Joaquim Nabuco escreveu: "a escravidão permanecerá por muito tempo como a característica nacional do Brasil". Eu vejo isso acontecer, dentre outras áreas, na forma como esse país pensa a educação. Explico: os professores mais revolts e apocalípticos costumam divulgar em sala de aula o fato de que os dirigentes desse país não têm interesse em ver a população aprendendo a pensar por conta própria e que é por isso que as escolas não são incentivadas a irem além do ensino das quatro operações básicas e da leitura rudimentar. Como aluna, eu escutei esse discurso de vários professores, como professora, eu vi sair da boca de colegas. Mas eu observo que a própria relação do estado com o professor reflete um complexo de capitão do mato. O profissional que lida com a atividade-fim é considerado um ser menor, incapaz de opinar, de estudar e de pesquisar sua própria atividade. Ou seja, um escravo cumpridor de ordens, a quem a culpa do insucesso do processo é atribuída pela adição desobediente e criminosa do ingrediente preguiça, que por sua vez é visto como um mal congênito dessa gente que precisa ser disciplinada.

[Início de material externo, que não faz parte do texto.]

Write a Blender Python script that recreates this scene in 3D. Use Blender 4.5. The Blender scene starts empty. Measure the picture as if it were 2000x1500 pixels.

Todos os programas governamentais que presenciei acontecerem - com exceção de apenas um, intitulado Pacto Nacional Pela Educação, que foi abortado assim que o último golpe de estado começou a se desenrolar - partiram do pressuposto de que era preciso contratar analistas, gente bem formada e sem experiência, cuja atividade seria se manter em salas bem ventiladas, tagarelando com seus pares sobre as características marcantes dos documentos governamentais que já haviam sido gerados em outras salas mais bem arejadas. Depois, eles fariam eventos, onde compartilhariam terminologias com os bossais que trabalham diretamente com o bossaizinhos que são o futuro desse país. A realidade concreta da educação brasileira nunca foi analisada por essa gente. Aliás, eles entendem por realidade aqueles números gerados pelas provas diagnósticas que eles inserem à força no calendário já apertados das escolas.
Bem, eu tô em sala de aula. Eu esbarro na realidade todo dia e ela me machuca, ela me alimenta, ela me espanta, ela faz minha pressão arterial subir. E o que eu vejo? Muitas coisas. Dentre elas, vejo alunos míopes sem óculos porque os pais não têm dinheiro para pagarem o exame de vista, ou pagaram o exame mas não tiveram dinheiro para fazer os óculos. Vejo faltar papel higiênico. Vejo as descargas do banheiro estragarem definitivamente depois de inúmeros reparos. Vejo aluno fazer vaquinha e comprar um tanque para ser instalado no banheiro masculino que está sem pia. Vejo livros chegarem e não terem lugar para serem guardados porque a biblioteca vira lago quando chove. Vejo vizinhos entrarem na calada da noite e roubarem computadores, botijões de gás, impressoras, e tudo mais que puder ser vendido em troca de droga. E também vejo o juiz fazer vista grossa porque o vizinho que fez isso é parente de gente grande da cidade. Vejo aluno jogar carteira na direção do professor e depois postar mensagens e memes ameaçadores contra colegas e professores, dizendo que vai repetir o feito de Goiânia, o feito de Janaúba. Vejo o colegiado se reunir apavorado e decidir pela transferência do aluno, única ferramenta disponível, como sinalização de que piadas assim são intoleráveis por banalizarem e incentivarem a ação. Depois, vejo a inspetora/pedagoga vir com o pai do menino dizer que ele não fez nada de errado e que vai continuar na escola, na mesma sala, no mesmo turno, onde os colegas já estão prontos para recebe-lo, muitos com medo, outros triunfantes e dispostos a tornarem as piadas reais a qualquer tempo. Vejo professores terem dois, três empregos, para transformarem os salários de fome em um salário descente. Vejo o governo, em cumplicidade com a superintendência, destruir o planejamento anual com eventos obrigatórios surpresas para fazerem bonito e virarem notícia de jornal. Vejo o professor não ter ferramentas para fazer o aluno estudar. Vejo tanta coisa que não consigo contar! E aí, aparece o banco X me dando aperfeiçoamento online cujo conteúdo profere que todo o problema da educação brasileira ou é ideológico, ou é resultado de preguiça/má-formação do professorado. E que eles têm a solução: uma terminologia nova!
Desculpa, mas tenho mais o que fazer.